Zu oft teilt sich die Sonnenphysik auf in Untersuchungen des Inneren und der Atmosphäre. „Um zu verstehen, wie die Magnetfelder der Sonne entstehen und sich entwickeln, bedarf es aber einer umfassenderen Betrachtungsweise", betont Dr. Robert Cameron vom MPS. Hier setzt das Forschungsprojekt WHOLESUN an. Das Team wird die notwendigen Werkzeuge im Bereich der numerischen Simulation und der Sonnenbeobachtung entwickeln, um den gesamten Lebenszyklus von Sonnenmagnetfeldern abzubilden – von ihrer Entstehung und Verstärkung im Innern der Sonne über ihren Aufstieg zur Sonnenoberfläche bis zu ihrer eruptiven Dynamik in der Atmosphäre der Sonne. Das MPS wird Know-how im Bereich der Helioseismologie bei der Untersuchung des Sonneninneren einbringen sowie Erfahrungen in numerischer Simulation bei der Modellierung der Oberflächenschichten. „Das WHOLESUN-Projekt ist ein spannender multidisziplinärer Ansatz für die Sonnenphysik, der neue Kooperationen in Europa vorantreiben wird", prognostiziert Prof. Dr. Eric Priest von der University of St Andrews.

Prof. Dr. Laurent Gizon, Geschäftsführender Direktor des MPS

Das WHOLESUN-Projekt wird durch Fortschritte im Supercomputing ermöglicht. „Im Rahmen des Projektes wollen wir numerische Modelle der gesamten Sonne entwickeln, die auf Exascale-Supercomputern laufen werden, die eine Trillion Rechenoperationen pro Sekunde ausführen", erklärt Dr. Allan Sacha Brun vom CEA in Frankreich. Die numerischen Modelle werden mit Beobachtungsdaten kombiniert, um die Lösung vieler offener Rätsel der Sonnenphysik anzugehen. Zum Beispiel ist weder bekannt, wie Sonnenflecken gebildet, noch wie besonders energiereiche Sonneneruptionen ausgelöst werden.

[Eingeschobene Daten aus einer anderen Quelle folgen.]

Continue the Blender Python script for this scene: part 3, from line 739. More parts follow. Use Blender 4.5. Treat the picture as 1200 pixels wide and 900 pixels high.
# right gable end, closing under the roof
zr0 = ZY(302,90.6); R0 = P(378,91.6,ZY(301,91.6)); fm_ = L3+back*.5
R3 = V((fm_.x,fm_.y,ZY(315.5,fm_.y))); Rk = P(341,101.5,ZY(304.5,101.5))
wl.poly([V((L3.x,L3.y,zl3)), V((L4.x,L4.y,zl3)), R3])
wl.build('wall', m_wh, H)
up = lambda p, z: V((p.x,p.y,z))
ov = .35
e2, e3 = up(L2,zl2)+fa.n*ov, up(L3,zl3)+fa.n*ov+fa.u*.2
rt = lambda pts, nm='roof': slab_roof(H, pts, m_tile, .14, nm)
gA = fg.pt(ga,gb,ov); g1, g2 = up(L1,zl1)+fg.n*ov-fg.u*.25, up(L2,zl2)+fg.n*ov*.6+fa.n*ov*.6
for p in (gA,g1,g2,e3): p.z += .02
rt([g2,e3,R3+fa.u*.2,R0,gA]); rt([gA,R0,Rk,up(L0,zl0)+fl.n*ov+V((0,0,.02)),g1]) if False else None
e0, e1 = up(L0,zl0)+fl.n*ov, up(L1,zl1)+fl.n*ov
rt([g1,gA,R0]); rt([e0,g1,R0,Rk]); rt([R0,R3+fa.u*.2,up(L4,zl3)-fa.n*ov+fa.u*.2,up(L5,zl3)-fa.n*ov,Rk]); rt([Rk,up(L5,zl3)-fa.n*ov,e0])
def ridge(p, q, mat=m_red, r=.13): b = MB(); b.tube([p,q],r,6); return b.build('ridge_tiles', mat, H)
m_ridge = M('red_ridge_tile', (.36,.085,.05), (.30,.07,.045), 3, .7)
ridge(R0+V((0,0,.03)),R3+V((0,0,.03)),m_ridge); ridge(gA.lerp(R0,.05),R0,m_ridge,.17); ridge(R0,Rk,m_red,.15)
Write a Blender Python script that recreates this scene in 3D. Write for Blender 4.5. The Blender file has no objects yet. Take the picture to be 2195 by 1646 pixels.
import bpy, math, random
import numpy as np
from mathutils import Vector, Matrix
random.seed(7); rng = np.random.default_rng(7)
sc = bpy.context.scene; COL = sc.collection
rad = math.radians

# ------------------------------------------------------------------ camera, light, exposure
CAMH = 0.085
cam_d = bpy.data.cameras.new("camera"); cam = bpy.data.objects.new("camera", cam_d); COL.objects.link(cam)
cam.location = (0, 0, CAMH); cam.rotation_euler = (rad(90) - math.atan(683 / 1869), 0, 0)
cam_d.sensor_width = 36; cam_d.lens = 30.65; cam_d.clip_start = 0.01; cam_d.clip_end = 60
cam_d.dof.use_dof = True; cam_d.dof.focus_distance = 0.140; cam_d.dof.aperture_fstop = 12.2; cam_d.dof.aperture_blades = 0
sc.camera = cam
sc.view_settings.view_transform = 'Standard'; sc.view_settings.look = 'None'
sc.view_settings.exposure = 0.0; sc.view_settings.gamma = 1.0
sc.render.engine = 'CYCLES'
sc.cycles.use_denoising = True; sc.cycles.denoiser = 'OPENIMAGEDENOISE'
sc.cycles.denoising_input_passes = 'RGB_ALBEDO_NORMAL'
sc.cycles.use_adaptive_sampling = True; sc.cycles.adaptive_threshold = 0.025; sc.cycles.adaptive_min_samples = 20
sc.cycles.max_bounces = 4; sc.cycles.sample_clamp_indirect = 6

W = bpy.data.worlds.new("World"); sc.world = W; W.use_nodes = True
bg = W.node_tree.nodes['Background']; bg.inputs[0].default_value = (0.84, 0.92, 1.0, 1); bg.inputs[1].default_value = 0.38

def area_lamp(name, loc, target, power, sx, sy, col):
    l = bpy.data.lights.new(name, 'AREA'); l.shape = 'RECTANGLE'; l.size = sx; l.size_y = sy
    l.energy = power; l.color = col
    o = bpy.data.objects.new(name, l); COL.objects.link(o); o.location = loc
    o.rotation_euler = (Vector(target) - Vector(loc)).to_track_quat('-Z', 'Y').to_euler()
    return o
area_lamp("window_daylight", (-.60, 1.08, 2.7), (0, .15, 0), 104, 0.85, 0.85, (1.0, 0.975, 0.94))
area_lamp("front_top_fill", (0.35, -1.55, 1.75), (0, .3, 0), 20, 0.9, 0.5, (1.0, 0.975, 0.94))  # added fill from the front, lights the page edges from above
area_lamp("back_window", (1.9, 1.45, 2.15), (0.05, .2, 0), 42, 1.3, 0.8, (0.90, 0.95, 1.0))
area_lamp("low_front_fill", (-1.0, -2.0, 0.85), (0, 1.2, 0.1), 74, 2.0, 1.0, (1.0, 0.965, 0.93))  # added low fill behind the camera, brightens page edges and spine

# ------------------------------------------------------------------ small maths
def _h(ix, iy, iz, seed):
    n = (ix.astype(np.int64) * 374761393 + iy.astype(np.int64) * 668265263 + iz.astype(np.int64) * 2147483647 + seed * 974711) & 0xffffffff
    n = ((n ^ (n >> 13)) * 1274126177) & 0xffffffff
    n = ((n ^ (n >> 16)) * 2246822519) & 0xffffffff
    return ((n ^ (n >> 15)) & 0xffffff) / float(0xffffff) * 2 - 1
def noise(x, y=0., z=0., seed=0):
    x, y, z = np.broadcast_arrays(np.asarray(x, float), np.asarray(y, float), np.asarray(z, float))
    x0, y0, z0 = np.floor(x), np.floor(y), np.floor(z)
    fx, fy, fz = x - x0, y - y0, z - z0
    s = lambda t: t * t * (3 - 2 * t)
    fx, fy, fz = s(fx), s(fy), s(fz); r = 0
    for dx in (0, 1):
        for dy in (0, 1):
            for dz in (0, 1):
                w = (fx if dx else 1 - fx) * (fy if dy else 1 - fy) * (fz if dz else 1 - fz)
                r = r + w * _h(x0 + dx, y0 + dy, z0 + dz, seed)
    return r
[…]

Die Ergebnisse werden nicht nur für die Modellierung der Weltraumumgebung der Erde verwendet, sondern auch für das Verständnis des Magnetismus entfernter Sterne und ihrer Auswirkungen auf Exoplaneten. „Die Wissenschaft, die aus diesem ERC Synergy-Projekt hervorgehen wird, wird uns helfen, uns auf die Exoplaneten-Mission PLATO der ESA im Jahr 2026 vorzubereiten", so Gizon.